Üstelik Popper konuşmaya gelmeden önce sinirlenmişti de çünkü toplantının anons edildiği metinde felsefi sorunlardan değil Wittgenstein’ın istediği gibi felsefi bulmacalardan bahsedildiğini görmüş ve bu onu çok sinirlendirmişti.
Dil sorunları ve dil teorisi üzerine çalışan Wittgenstein ilk çalışması olan 'Tractatus’ta dilin resim teorisi denilebilecek öneriyi ortaya atmış ve dilin hayatta yaşanılan olayların birer resmini tanımlayarak insanlar arasında iletişim sağladığını söylemişti. Ancak bunu daha sonra yeterli bulmayarak dilin bir araç olduğunu ve dil oyunları ile hayattaki bulmacaları çözmemize yaradığını söylemeye başlamıştı. Bu da Russell’ın ondan soğumasına yol açmıştı. Daha önce yazmış olduğum gibi ben onu anlamaya zorlanıyorum, şimdi yazdıklarımın bile yeterli olup olmadığına emin değilim, ancak hemen herkes onun önemli olduğunu düşünüyorsa ben de onlara inanmak eğilimindeyim. Wittgenstein felsefi sorunların değil sadece bazı bulmacaların (puzzles) olduğunu ve dil oyunları ile bu bulmacaları çözebileceğimize inanıyordu. Popper ise ‘Açıklıktan’ yanaydı. Felsefi önermelerin doğrulanabilir oldukları takdirde doğru olduklarını, ‘Açık’ toplumların ise kan dökülmeden olay çıkmadan iktidar değişimine izin veren yapıları olan toplumlar olduğunu söylüyordu.

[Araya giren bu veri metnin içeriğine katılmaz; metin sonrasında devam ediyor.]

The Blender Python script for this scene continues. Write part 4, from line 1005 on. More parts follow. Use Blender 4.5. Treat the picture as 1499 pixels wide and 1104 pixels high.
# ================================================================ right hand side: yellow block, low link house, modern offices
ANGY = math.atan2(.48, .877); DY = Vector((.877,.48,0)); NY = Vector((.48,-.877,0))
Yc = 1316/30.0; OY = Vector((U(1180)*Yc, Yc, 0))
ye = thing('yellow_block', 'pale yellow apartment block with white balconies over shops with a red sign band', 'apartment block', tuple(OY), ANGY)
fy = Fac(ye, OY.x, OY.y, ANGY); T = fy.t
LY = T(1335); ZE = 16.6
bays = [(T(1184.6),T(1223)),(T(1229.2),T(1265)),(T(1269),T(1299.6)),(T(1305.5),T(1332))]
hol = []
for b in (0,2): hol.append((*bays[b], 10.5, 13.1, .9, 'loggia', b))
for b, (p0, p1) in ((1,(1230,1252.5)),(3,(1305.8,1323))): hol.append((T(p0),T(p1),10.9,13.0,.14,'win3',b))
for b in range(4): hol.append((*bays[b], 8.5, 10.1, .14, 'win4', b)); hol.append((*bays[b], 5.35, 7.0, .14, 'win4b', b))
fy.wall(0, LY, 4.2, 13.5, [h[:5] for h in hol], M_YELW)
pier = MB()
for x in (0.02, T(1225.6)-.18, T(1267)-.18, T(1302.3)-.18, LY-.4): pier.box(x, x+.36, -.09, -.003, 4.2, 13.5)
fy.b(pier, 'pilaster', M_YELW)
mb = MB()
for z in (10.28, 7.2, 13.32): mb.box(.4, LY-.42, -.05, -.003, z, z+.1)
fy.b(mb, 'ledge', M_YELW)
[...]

Toplantı başlayınca Popper ne derse desin Wittgenstein itiraz etmeye başladı. Düşünceli davranmaya çalışan Popper’ın dediği hiçbir şeyin doğru olmayacağını düşünüyordu. Newton’un eskiden kullandığı bu odada şömine de yanmaktaydı. Wittgenstein şöminedeki maşayı eline alıp havada sallayarak konuşmaya başladı. Odada bulunan Russell’in uyarılarına rağmen demiri elinden bırakmadı.
Wittgenstein, Popper’a "Bana etik konusunda bir tek örnek ver bakalım" deyince Popper "Bir insanın misafir olarak çağrılan bir konuşmacıyı elindeki ocak demiriyle tehdit etmemesi etik bir davranıştır" dedi.
Wittgensteın bunu duyar duymaz elindeki demiri fırlatıp odanın kapısını çarpıp çıkıp gitti.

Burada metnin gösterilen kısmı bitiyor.